Knec shall provide guidelines for standardised SBAs to be administered by subject teachers in Grades 7, 8 and 9. The teachers shall then score the learner’s work and provide immediate feedback to the learners. A school year report shall then be issued.

The scores for each learner shall then be uploaded to the Knec assessment portal, with the agency then using the reports to provide a national report. This report shall highlight areas that need intervention and give specific recommendations to education stakeholders.

The end of Grade 9 national summative assessment and the SBAs scores shall be used to guide placement of learners in the different pathways in senior secondary school.

The Grade 7 cohort of 2023 shall report to their respective JSSs one week before their Form One 8-4-4 counterparts during the five-year phase-in and phase-out period.

The ministry has also directed that new JSS uniforms shall be the responsibility of parents and schools should not direct parents where to purchase them.

“No learners shall be excluded from reporting to school on Monday next week for failure to afford a school uniform,” states the guidelines.

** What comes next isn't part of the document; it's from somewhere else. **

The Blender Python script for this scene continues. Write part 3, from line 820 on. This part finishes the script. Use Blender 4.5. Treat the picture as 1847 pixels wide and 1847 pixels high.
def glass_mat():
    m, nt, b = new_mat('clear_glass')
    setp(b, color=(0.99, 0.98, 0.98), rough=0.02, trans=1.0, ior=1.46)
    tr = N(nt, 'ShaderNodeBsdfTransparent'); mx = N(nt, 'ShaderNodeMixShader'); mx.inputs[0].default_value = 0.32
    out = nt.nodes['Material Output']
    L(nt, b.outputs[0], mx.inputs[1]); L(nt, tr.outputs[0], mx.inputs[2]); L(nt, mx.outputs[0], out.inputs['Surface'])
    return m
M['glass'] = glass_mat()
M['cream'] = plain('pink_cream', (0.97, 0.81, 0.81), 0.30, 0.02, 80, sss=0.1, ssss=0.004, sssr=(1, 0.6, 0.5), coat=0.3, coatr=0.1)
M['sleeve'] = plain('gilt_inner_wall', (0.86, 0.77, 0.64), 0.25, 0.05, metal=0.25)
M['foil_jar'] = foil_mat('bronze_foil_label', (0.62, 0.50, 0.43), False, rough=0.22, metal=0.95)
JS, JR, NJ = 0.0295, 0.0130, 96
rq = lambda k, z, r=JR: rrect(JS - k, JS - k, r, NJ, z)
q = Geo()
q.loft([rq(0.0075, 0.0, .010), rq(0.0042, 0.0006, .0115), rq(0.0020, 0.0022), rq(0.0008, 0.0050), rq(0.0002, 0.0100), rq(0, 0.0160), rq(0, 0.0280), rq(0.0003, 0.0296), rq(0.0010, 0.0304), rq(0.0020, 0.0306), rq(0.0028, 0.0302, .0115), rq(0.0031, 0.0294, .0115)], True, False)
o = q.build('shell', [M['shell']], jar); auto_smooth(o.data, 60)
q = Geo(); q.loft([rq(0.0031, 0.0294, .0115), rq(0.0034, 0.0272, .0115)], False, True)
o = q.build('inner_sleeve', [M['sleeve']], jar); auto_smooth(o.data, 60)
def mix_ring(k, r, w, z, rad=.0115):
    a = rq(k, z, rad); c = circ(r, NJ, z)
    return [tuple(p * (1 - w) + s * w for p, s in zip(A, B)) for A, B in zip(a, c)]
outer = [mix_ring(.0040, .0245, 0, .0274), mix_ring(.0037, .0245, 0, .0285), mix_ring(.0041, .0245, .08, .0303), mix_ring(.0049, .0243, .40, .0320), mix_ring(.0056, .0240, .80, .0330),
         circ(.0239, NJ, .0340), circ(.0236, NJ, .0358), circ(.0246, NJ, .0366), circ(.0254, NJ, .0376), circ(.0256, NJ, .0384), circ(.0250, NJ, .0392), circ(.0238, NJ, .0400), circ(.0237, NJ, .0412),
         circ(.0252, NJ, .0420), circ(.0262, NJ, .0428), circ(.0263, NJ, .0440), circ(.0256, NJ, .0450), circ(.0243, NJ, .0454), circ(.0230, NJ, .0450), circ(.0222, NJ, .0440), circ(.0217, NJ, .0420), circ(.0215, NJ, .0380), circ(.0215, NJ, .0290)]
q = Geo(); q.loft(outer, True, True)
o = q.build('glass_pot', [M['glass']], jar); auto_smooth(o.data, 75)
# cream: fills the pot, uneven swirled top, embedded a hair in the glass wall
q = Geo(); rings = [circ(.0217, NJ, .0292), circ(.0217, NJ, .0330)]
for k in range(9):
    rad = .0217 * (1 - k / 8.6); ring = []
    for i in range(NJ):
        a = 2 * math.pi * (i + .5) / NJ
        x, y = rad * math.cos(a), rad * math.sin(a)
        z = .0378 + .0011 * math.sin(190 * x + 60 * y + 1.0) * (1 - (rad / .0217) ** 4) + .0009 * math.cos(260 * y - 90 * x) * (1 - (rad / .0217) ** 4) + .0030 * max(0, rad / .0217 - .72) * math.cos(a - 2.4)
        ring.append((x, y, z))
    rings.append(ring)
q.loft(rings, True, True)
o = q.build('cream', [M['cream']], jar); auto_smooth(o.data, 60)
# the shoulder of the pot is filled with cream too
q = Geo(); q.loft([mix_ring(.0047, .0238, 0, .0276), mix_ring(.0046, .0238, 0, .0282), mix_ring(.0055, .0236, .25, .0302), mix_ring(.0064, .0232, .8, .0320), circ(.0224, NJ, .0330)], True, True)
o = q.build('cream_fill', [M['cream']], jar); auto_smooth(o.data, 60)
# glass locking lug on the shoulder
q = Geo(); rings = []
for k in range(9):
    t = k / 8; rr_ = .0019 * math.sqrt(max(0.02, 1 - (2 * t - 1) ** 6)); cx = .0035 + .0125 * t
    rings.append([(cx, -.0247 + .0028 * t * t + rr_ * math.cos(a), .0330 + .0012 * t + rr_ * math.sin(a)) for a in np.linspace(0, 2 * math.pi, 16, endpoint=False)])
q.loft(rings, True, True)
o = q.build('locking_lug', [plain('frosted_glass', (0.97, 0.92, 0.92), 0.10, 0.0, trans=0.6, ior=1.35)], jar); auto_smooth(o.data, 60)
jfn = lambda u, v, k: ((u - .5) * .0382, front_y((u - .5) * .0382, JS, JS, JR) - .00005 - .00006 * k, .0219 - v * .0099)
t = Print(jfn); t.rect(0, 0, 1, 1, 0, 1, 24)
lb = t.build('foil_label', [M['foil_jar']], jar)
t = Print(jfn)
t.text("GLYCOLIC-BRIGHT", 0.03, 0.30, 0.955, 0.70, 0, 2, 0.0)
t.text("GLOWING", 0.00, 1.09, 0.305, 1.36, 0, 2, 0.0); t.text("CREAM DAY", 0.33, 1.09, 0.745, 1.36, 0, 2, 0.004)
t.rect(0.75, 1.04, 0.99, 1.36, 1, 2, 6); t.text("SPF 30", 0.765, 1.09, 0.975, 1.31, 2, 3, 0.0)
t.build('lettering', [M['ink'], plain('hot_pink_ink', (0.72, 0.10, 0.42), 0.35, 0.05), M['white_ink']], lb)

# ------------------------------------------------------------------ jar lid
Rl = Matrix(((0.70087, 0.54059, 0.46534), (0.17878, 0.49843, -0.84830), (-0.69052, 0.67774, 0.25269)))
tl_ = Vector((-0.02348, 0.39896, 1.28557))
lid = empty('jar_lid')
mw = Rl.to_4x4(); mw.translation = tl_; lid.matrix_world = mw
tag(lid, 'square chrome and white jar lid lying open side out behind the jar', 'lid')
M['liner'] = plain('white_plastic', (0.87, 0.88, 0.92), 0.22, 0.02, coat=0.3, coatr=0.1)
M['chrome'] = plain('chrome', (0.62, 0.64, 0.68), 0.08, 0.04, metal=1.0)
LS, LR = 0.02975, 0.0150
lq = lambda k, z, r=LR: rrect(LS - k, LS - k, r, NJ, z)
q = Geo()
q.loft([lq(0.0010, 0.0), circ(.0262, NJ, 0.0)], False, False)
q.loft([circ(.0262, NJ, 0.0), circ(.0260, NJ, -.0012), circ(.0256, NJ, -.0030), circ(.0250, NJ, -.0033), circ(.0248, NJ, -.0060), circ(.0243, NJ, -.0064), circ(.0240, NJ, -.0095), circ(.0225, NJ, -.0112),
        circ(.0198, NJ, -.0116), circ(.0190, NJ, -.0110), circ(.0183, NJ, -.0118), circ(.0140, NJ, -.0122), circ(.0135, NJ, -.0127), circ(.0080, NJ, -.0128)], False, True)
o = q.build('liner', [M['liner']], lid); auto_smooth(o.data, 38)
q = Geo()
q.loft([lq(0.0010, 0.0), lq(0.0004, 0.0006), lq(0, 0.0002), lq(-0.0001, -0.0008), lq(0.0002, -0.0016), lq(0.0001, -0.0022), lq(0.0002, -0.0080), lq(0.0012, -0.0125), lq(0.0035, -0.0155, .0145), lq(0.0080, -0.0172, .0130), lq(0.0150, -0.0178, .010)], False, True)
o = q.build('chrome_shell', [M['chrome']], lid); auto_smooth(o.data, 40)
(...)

However, Education stakeholders led by the National Parents Association chairperson Silas Obuhatsa urged the state to prepare common uniforms for learners like it does for security agencies including Kenya Defence Forces and the National Police Service.

“Only the badge for the learners should be different, this will save parents the agony of being exploited,” he said.

At the same time, the ministry urged the leadership of JSS close to each other to consider sharing school transport to support day schooling.

“The ministry shall provide guidelines on school transport and these shall be operationalised by JSSs in consultation with the CDEs and parents,” the guidelines state.

The ministry also plans to implement affirmative action to address education disparities for disadvantaged learners, including establishment of low-cost boarding schools in areas with highly scattered settlements, for learners at risk or with disability. It will also run a school meals programme for the needy.

All boarding JSSs shall be formally after meeting specific registration protocols prescribed by the CSs.